Before we part, he reflects on his career, his calling. “If you take this profession seriously, it is a torment all your life. I’ve never gone to the podium thinking, ‘Oh, I’m so happy to conduct a concert.’ Never. Never. Because every time you go to the podium” — whether it’s in a big musical capital, such as Vienna or New York, or a small place, such as Wuppertal or Taranto — “you put yourself in front of the composer, in front of the music, in front of the orchestra, in front of the audience. It’s a big, big responsibility.”

After the performance is over, says Muti, you smile at the audience. (He does not always smile.
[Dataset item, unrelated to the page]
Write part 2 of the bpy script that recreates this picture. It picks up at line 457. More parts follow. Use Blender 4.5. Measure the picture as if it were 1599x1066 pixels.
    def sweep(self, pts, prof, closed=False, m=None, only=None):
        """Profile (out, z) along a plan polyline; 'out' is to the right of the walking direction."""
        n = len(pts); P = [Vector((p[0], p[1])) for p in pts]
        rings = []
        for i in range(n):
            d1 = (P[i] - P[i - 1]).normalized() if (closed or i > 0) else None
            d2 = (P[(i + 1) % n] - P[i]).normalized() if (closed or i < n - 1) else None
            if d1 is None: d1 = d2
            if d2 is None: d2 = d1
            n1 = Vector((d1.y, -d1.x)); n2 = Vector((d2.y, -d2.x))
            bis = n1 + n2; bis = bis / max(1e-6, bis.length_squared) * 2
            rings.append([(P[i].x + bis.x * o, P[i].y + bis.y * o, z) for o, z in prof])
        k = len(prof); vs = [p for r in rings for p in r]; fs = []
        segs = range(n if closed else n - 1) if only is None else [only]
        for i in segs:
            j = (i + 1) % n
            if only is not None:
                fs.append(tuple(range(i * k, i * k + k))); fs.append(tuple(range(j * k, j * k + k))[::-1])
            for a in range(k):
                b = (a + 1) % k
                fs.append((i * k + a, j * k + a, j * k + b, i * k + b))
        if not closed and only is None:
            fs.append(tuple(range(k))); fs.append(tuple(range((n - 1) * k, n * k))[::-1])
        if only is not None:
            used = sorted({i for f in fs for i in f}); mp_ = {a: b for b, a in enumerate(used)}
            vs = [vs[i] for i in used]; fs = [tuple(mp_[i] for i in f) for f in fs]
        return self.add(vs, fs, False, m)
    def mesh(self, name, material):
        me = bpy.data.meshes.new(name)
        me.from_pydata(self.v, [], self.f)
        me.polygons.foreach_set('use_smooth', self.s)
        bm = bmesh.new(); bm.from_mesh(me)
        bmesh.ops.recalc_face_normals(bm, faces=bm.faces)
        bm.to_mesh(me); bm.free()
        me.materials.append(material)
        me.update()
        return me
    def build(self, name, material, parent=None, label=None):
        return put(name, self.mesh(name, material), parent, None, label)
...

Sometimes, yes. He even exults. But sometimes he is somber.) Inwardly, however, you are thinking of all the things you could have done better.

In Milan, Muti talked with Toscanini’s daughter Wally. She told him about the day her father came home from a rehearsal of La traviata, which he had conducted countless times. He had known Verdi personally, and had worked with him. As his wife prepared the risotto, Toscanini went to the score, once more, to search its pages, trying to figure out how to do the opera greater justice.

Muti and I chuckle over a story recounted by Harvey Sachs, our mutual friend, in his marvelous, mammoth biography of Toscanini. Before a concert, Toscanini is backstage pacing the floor. His concerto soloist, Gregor Piatigorsky, the great cellist, is warming up and practicing. Toscanini keeps muttering, “You are no good, I am no good.” Piatigorsky implores him to stop, because otherwise “I will be a complete wreck.”

As they stand in the wings, waiting to go on, Toscanini says to Piatigorsky, “We are no good — but the others are worse. Come on, dear fellow, let’s go.”